# Required work:
Return the material exactly, first line through the line containing "return np.array(a)", and nothing more. Pictures stay out.

# Dataset content:
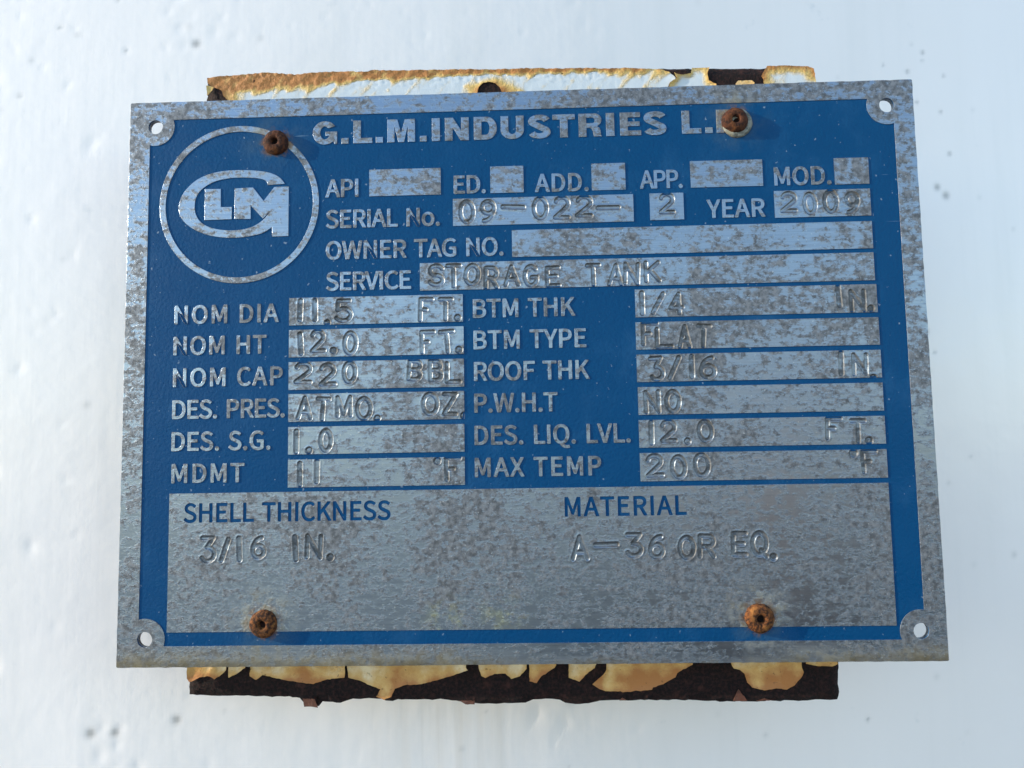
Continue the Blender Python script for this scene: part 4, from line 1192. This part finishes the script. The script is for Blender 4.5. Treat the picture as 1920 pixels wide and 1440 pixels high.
def axis(lo, hi, spans, fine, coarse):
    """sorted coordinates, fine where a character is struck"""
    a = [lo]
    while a[-1] < hi - 1e-6:
        x = a[-1]
        st = coarse
        for s0, s1 in spans:
            if s0 - 1.3 <= x <= s1 + 1.3:
                st = fine
            elif x < s0 - 1.3 < x + st:
                st = s0 - 1.3 - x + 1e-4
        a.append(min(hi, x + st))
    return np.array(a)


def stamped_plate(name, x0, x1, z0, z1, stamps, label, coarse=2.0):
    """one raised field: flat where untouched, grooves where struck; each struck character is a mesh of its own"""
    xs = axis(x0, x1, [(s[1], s[2]) for s in stamps], 0.13, coarse)
    zs = axis(z0, z1, [(s[3], s[4]) for s in stamps], 0.13, coarse)
    X, Z = np.meshgrid(xs, zs)
    D, who = stamp_field(X, Z, stamps)
    edge = np.minimum(np.minimum(X - x0, x1 - X), np.minimum(Z - z0, z1 - Z))
    D = np.minimum(D, 0.10 + 0.30 * np.clip(edge / 0.35, 0, 1))      # the field's rim is bruised, not cut through
    gz, gx = np.gradient(D, zs, xs)
    N = np.stack([gx, -np.ones_like(gx), gz], -1)
    # y = D inwards, so the outward normal is (dD/dx, -1, dD/dz)
    N /= np.linalg.norm(N, axis=-1)[..., None]
    V = np.stack([X, D, Z], -1).reshape(-1, 3)
    N = N.reshape(-1, 3)
    nz, nx = X.shape
    idx = np.arange(nz * nx).reshape(nz, nx)
    F = np.stack([idx[:-1, :-1], idx[:-1, 1:], idx[1:, 1:], idx[1:, :-1]], -1).reshape(-1, 4)
    W = who.reshape(-1)
    fw = W[F].max(1)
    # body with its side walls (side verts doubled so the edge stays crisp)
    def pick(sel, skirt):
        f = F[sel]
        used = np.unique(f)
        remap = -np.ones(len(V), int)
        remap[used] = np.arange(len(used))
        v, n, faces = V[used], N[used], remap[f].tolist()
        if skirt:
            ring = np.concatenate([idx[0, :], idx[1:, -1], idx[-1, -2::-1], idx[-2:0:-1, 0]])
            k = len(v)
            t = V[ring]
            b = t.copy()
            b[:, 1] = RELIEF + 0.2
            nr = np.zeros_like(t)
            nr[:, 0] = np.where(t[:, 0] <= x0 + 1e-6, -1, np.where(t[:, 0] >= x1 - 1e-6, 1, 0))
            nr[:, 2] = np.where(t[:, 2] <= z0 + 1e-6, -1, np.where(t[:, 2] >= z1 - 1e-6, 1, 0))
            nr /= np.maximum(np.linalg.norm(nr, axis=1)[:, None], 1e-6)
            v = np.concatenate([v, t, b])
            n = np.concatenate([n, nr, nr])
            r = len(ring)
            for i in range(r):
                j = (i + 1) % r
                faces.append([k + i, k + r + i, k + r + j, k + j])
        return v, n, faces
    slope = np.hypot(gx, gz).reshape(-1)
    dirt_shade = np.clip(slope * 0.9, 0, 1) * 0.75 + 0.25 * np.clip(D.reshape(-1) / 0.2, 0, 1)  # strongest on steep groove walls, shade painted in along with the dirt

    def soil_shade(me, vals):
        at = me.attributes.new('dirt_shade', 'FLOAT', 'POINT')
        at.data.foreach_set('value', np.concatenate([vals, np.zeros(len(me.vertices) - len(vals))]).astype(np.float32))
        return me
    v, n, f = pick(fw < 0, True)
    box = link_mesh(name, soil_shade(mesh_np(name, v, f, n), dirt_shade[np.unique(F[fw < 0])]), M_ALU, plate, label)
    for i, s in enumerate(stamps):
        sel = fw == i
        if sel.any():
            v, n, f = pick(sel, False)
            link_mesh('stamped_character', soil_shade(mesh_np('stamped_character', v, f, n), dirt_shade[np.unique(F[sel])]), M_ALU, box)
    return box


NICE = {'API': 'empty silver field after the API caption', 'ED': 'small empty silver field after the ED. caption', 'ADD': 'small empty silver field after the ADD. caption',
        'APP': 'empty silver field after the APP. caption', 'MOD': 'small empty silver field after the MOD. caption', 'owner': 'long empty silver field after the OWNER TAG NO. caption',
        '2': 'small silver field stamped 2', '12.0 FT. level': 'silver field stamped 12.0 FT. after the DES. LIQ. LVL. caption',
        '12.0 FT.': 'silver field stamped 12.0 FT. after the NOM HT caption', '2009': 'silver field stamped 2009 after the YEAR caption'}
for key, x0, x1, z0, z1, stamps in BOXES:
    stamped_plate('data_field', x0, x1, z0, z1, stamps, NICE.get(key, 'silver field stamped %s' % key))

# lower panel: an upper band with etched captions cut through it, a lower band with struck characters
cut = []
letters = []
for text, x0, x1, z0, cap in ETCHED:
    for ch, bz in set_text(text, x0, x1, z0 + 0.12, 4.46, 0.155):
        letters.append(bz)
        cut += bz
pn = relief_mesh('panel_top', [[(PX0, PZM), (PX1, PZM), (PX1, PZ1), (PX0, PZ1)]] + cut, depth=RELIEF + 0.02, bevel=0.0)
panel = stamped_plate('data_panel', PX0, PX1, PZ0, PZM - 0.002, PANEL_STAMPS, 'large silver panel with shell thickness and material entries')
link_mesh('caption_band', pn, M_ALU, panel)
for bz in letters:
    link_mesh('letter', relief_mesh('letter', bz, top=0.11, depth=0.2, bevel=0.0), M_BLUE, panel)


# ------------------------------------------------------------------ rivets
def rivet_mesh(r, seed):
    random.seed(seed)
    prof = [(0.0, -0.06), (0.22, -0.05), (0.265, -0.12), (0.29, -1.30), (0.36, -1.48), (0.52, -1.52), (0.72, -1.38), (0.88, -1.02), (0.97, -0.52), (1.0, -0.02), (0.99, 0.10), (0.55, 0.12), (0.55, 6.0)]
    n = 48
    verts, faces = [], []
    for k, (q, y) in enumerate(prof):
        for i in range(n):
            a = 2 * math.pi * i / n
            wob = 1 + (0.016 * math.sin(3 * a + seed) + 0.010 * math.sin(7 * a + seed * 2) + random.gauss(0, 0.006)) * (q > .3)
            verts.append((q * r * wob * math.cos(a), y + (random.gauss(0, 0.05) if q > .33 else 0), q * r * wob * math.sin(a)))
    for k in range(len(prof) - 1):
        for i in range(n):
            j = (i + 1) % n
            faces.append([k * n + i, k * n + j, (k + 1) * n + j, (k + 1) * n + i])
    faces.append(list(range(n - 1, -1, -1)))
    return verts, faces


for i, (x, z, r) in enumerate(RIVETS):
    v, f = rivet_mesh(r, i + 3)
    v = [(x + a, b, z + c) for a, b, c in v]
    me = mesh_np('rivet', v, f)
    bm = bmesh.new()
    bm.from_mesh(me)
    bmesh.ops.recalc_face_normals(bm, faces=bm.faces[:])
    bm.to_mesh(me)
    bm.free()
    me.materials.append(M_RIVET_DARK if i < 2 else M_RIVET)
    me.materials.append(M_RUST)
    for p in me.polygons:
        if math.hypot(p.center.x / MM - x, p.center.z / MM - z) < 0.275 * r:
            p.material_index = 1                          # rusted stem coloured near-black, in place of the shade of a deep bore
    rv = link_mesh('rivet', me, None, plate, ['rusty rivet through the emblem ring', 'rusty rivet over the end of the heading, on a grey washer', 'rusty rivet under the shell thickness entry', 'rusty rivet under the material entry'][i])
    if i == 1:                                            # this one sits skewed on a washer
        ws = []
        wf = []
        n = 48
        for k, (q, y) in enumerate([(0.3, -0.50), (0.85, -0.52), (1.0, -0.32), (1.0, 0.33)]):
            for j in range(n):
                a = 2 * math.pi * j / n
                ws.append((x + 0.55 + q * 3.75 * math.cos(a) * (1 + random.gauss(0, .012)), y + random.gauss(0, .03), z - 0.55 + q * 3.75 * math.sin(a)))
        for k in range(3):
            for j in range(n):
                jj = (j + 1) % n
                wf.append([k * n + j, (k + 1) * n + j, (k + 1) * n + jj, k * n + jj])
        wm = mesh_np('washer', ws, wf)
        bm = bmesh.new()
        bm.from_mesh(wm)
        bmesh.ops.recalc_face_normals(bm, faces=bm.faces[:])
        bm.to_mesh(wm)
        bm.free()
        link_mesh('washer', wm, M_SEAL, rv)


# ------------------------------------------------------------------ the photographer, whose dark clothes the metal mirrors
def skinned(name, verts, edges, radii, mat, parent, levels=2):
    me = bpy.data.meshes.new(name)
    me.from_pydata(verts, edges, [])
    o = link_mesh(name, me, mat, parent)
    sk = o.modifiers.new('skin', 'SKIN')
    for v, r in zip(me.skin_vertices[0].data, radii):
        v.radius = r if isinstance(r, tuple) else (r, r)
    me.skin_vertices[0].data[0].use_root = True
    sk.use_smooth_shade = True
    o.modifiers.new('smooth', 'SUBSURF').levels = levels
    o.modifiers['smooth'].render_levels = levels
    return o


def plain(name, col, rough=0.8):
    m = NT(name)
    n = m.noise(60, 5, 0.6)
    m.set('Base Color', m.mix(n, tuple(c * 0.8 for c in col), tuple(c * 1.2 for c in col)))
    m.set('Roughness', rough)
    return m.mat


M_JACKET = plain('navy_cloth', (0.012, 0.014, 0.020))
M_TROUSER = plain('dark_denim', (0.018, 0.022, 0.032))
M_SKIN = plain('skin', (0.42, 0.25, 0.18), 0.5)
M_HAIR = plain('brown_hair', (0.03, 0.02, 0.013), 0.6)
M_SHOE = plain('black_leather', (0.012, 0.011, 0.010), 0.5)
person = empty('person')
person.location = (0.235, -0.50, -1.5)
tag(person, 'person in navy jacket standing before the plate, mirrored dark in its lower right', 'person')
V = [(0, 0, .80), (0, 0, .95), (0, .01, 1.13), (0, 0, 1.27), (0, .005, 1.34),
     (.13, 0, 1.27), (.215, -.02, 1.20), (.27, -.07, .99), (.20, .06, .85),
     (-.13, 0, 1.27), (-.215, -.02, 1.20), (-.27, -.07, .99), (-.20, .06, .85)]
skinned('jacket', V, [(0, 1), (1, 2), (2, 3), (3, 4), (3, 5), (5, 6), (6, 7), (7, 8), (3, 9), (9, 10), (10, 11), (11, 12)],
        [(.17, .12), (.165, .115), (.19, .13), (.12, .09), (.065, .065), .085, .07, .056, .05, .085, .07, .056, .05], M_JACKET, person)
V = [(0, 0, .82), (.09, 0, .74), (.10, .015, .43), (.10, -.01, .06), (-.09, 0, .74), (-.10, .015, .43), (-.10, -.01, .06)]
skinned('trousers', V, [(0, 1), (1, 2), (2, 3), (0, 4), (4, 5), (5, 6)], [(.155, .11), .095, .068, .055, .095, .068, .055], M_TROUSER, person)
for sx in (-1, 1):
    skinned('shoe', [(sx * .10, -.05, .045), (sx * .105, .06, .045), (sx * .115, .15, .035)], [(0, 1), (1, 2)], [.045, .042, .034], M_SHOE, person)
hm = bmesh.new()
bmesh.ops.create_uvsphere(hm, u_segments=32, v_segments=24, radius=1.0)
for v in hm.verts:
    x, y, z = v.co
    w = 0.074 * (1 - 0.18 * max(0, -z))
    X, Y, Z = x * w, y * 0.092, 1.455 + z * 0.112
    if y > .6 and abs(x) < .22 and -.45 < z < .1:                 # nose
        Y += 0.018 * (1 - abs(x) / .22) * (1 - abs(z + .2) / .3 if abs(z + .2) < .3 else 0)
    if y > .6 and .05 < z < .3 and .2 < abs(x) < .55:              # eye sockets
        Y -= 0.006
    if abs(x) > .9 and abs(z) < .25 and abs(y) < .3:               # ears
        X *= 1.16
    v.co = (X, Y, Z)
bmesh.ops.create_cone(hm, cap_ends=True, segments=20, radius1=.056, radius2=.05, depth=.12, matrix=Matrix.Translation((0, -.01, 1.345)))
hme = bpy.data.meshes.new('head')
hm.to_mesh(hme)
hme.polygons.foreach_set('use_smooth', [True] * len(hme.polygons))
link_mesh('head', hme, M_SKIN, person)
hm = bmesh.new()
bmesh.ops.create_uvsphere(hm, u_segments=32, v_segments=24, radius=1.0)
bmesh.ops.delete(hm, geom=[v for v in hm.verts if v.co.z < 0.15 + 0.55 * v.co.y], context='VERTS')
for v in hm.verts:
    x, y, z = v.co
    v.co = (x * .080, y * .098 - .004, 1.46 + z * .116)
hme = bpy.data.meshes.new('hair')
hm.to_mesh(hme)
hme.polygons.foreach_set('use_smooth', [True] * len(hme.polygons))
link_mesh('hair', hme, M_HAIR, person)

# Correct response:
Continue the Blender Python script for this scene: part 4, from line 1192. This part finishes the script. The script is for Blender 4.5. Treat the picture as 1920 pixels wide and 1440 pixels high.
def axis(lo, hi, spans, fine, coarse):
    """sorted coordinates, fine where a character is struck"""
    a = [lo]
    while a[-1] < hi - 1e-6:
        x = a[-1]
        st = coarse
        for s0, s1 in spans:
            if s0 - 1.3 <= x <= s1 + 1.3:
                st = fine
            elif x < s0 - 1.3 < x + st:
                st = s0 - 1.3 - x + 1e-4
        a.append(min(hi, x + st))
    return np.array(a)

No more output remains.